Mulroney, “a grand strategist of the 20th Century,” helped end the Cold War – Ian Brodie, Professor of Political Science, University of “Calgary, and Stephen Harper’s former chief of staff.

“He was achingly human — vain and blustering but funny and wise” – John Ivison, Journalist.

“Brian Mulroney did more harm than good” – Judy Rebick, President of the National Action Committee (NAC) on the Status of Women during Mulroney’s term. “We fought him on free trade, abortion, constitutional change, and Indigenous rights among other issues … Yes, Brian Mulroney fought apartheid. Yes. he helped to stop acid rain. But he also brought savage capitalism to Canada in the form of free trade with the US.”

Mulroney had a “transcendent talent for friendship” – Anthony Wilson-Smith, Journalist. “In the later years of his life, he managed the decidedly un-Irish trick of forsaking grudges as though elegantly disposing of excess baggage. that was striking because Mulroney spent much of his life doing everything – emotions, ambitions, achievements – on an oversized scale.”

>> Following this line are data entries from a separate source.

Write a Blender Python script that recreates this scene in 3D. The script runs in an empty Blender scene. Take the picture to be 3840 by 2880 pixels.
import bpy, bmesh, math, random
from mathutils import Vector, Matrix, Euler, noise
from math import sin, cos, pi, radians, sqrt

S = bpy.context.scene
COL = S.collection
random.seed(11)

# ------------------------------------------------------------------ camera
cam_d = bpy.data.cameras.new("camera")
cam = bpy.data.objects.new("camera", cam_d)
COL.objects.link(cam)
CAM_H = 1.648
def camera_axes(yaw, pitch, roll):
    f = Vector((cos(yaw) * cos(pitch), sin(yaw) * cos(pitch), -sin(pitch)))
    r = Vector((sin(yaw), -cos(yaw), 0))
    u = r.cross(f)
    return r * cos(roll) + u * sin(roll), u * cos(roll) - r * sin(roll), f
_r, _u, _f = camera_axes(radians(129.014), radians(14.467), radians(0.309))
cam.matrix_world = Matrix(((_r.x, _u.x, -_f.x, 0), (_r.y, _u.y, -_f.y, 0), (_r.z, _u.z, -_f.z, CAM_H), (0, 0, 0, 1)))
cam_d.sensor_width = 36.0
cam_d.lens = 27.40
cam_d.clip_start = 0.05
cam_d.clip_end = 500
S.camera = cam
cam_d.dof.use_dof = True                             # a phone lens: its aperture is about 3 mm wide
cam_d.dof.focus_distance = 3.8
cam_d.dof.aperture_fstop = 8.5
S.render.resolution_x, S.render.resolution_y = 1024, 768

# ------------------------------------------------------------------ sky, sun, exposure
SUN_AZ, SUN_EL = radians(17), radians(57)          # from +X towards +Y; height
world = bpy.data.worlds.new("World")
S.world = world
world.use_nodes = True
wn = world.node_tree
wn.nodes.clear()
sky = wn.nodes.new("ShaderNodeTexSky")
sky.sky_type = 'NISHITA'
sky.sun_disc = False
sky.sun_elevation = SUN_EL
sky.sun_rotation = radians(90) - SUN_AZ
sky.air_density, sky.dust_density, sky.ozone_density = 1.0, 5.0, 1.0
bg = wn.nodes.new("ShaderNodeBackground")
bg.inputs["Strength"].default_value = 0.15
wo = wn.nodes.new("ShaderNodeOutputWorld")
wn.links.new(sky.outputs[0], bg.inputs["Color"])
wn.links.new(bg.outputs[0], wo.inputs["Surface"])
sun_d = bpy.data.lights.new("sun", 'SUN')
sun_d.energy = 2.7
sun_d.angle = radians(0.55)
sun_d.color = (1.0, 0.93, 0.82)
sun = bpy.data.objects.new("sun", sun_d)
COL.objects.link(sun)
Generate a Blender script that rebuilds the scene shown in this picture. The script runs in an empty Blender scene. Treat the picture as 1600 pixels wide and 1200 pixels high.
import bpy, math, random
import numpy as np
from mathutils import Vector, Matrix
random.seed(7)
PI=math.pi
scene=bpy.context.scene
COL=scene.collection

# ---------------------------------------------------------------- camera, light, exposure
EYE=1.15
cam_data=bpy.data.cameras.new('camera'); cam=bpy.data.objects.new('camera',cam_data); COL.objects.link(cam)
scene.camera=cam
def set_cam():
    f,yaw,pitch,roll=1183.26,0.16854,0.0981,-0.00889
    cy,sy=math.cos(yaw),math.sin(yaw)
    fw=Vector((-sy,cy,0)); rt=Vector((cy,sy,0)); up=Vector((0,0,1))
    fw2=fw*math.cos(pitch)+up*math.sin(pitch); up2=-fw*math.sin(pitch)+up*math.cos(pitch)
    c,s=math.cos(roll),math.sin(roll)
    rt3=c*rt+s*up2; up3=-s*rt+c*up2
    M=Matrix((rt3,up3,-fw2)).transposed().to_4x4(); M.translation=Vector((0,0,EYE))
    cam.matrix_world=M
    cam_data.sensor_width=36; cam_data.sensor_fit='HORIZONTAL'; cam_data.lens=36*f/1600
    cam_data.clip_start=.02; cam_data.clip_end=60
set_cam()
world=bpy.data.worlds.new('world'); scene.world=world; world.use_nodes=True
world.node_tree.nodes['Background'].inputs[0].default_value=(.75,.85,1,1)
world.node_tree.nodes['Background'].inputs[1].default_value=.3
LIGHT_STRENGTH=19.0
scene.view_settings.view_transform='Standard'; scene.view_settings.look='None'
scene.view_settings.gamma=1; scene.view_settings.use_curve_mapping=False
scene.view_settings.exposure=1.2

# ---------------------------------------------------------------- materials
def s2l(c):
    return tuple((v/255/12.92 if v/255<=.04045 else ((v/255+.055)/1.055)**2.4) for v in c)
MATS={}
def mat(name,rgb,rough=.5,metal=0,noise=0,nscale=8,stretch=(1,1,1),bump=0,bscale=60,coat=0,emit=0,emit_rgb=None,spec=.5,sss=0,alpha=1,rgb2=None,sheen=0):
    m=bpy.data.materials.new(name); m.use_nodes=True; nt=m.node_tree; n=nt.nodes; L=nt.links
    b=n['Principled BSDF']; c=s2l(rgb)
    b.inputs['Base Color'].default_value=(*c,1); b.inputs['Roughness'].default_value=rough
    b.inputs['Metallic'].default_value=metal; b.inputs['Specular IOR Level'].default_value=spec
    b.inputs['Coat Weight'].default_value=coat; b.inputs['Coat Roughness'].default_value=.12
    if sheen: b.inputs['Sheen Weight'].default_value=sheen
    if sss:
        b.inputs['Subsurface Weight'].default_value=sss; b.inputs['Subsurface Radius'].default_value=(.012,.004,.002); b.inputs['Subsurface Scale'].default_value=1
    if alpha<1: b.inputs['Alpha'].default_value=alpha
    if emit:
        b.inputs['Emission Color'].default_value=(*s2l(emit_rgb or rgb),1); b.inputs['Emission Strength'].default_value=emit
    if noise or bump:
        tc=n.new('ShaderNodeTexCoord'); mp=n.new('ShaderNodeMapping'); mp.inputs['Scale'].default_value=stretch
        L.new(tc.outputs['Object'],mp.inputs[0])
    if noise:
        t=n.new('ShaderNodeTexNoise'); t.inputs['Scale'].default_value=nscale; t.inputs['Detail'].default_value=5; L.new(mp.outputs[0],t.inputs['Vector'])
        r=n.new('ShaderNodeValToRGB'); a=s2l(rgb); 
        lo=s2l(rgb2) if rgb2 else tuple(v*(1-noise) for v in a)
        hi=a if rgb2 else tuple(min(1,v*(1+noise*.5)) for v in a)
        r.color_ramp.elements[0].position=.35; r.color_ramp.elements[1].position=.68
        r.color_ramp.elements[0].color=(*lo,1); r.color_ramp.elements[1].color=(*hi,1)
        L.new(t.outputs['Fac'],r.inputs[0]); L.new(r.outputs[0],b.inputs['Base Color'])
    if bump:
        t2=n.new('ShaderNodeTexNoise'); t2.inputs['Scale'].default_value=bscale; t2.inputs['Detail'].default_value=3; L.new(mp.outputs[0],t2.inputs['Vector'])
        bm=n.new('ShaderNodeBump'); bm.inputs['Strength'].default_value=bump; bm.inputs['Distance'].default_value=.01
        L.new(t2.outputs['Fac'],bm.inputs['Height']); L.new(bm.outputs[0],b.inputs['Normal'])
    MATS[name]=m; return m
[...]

“Mulroney has multiple images” – Jonathan Malloy, Professor of Political Science, Carleton University. “Among them are a harsh ideologue, a milquetoast pleaser, an obsession with polls, deep indifference to public opinion, a slick operator whose slickness was exposed continually, a statesman and possibly a crook.”

“Mulroney leaves a perplexing legacy” – Thomas Klassen, public policy professor, York University. “A charismatic politician who led his party to two majority governments. A prime minister who made major and lasting changes to Canada’s economy. A successful business leader before and after his years in politics. Yet, he was also a prime minister who failed to bring in constitutional reforms that seemed within his grasp and a leader who unleashed political turmoil in his home province that has had a lasting impact on the Canadian political landscape decades after he left office.”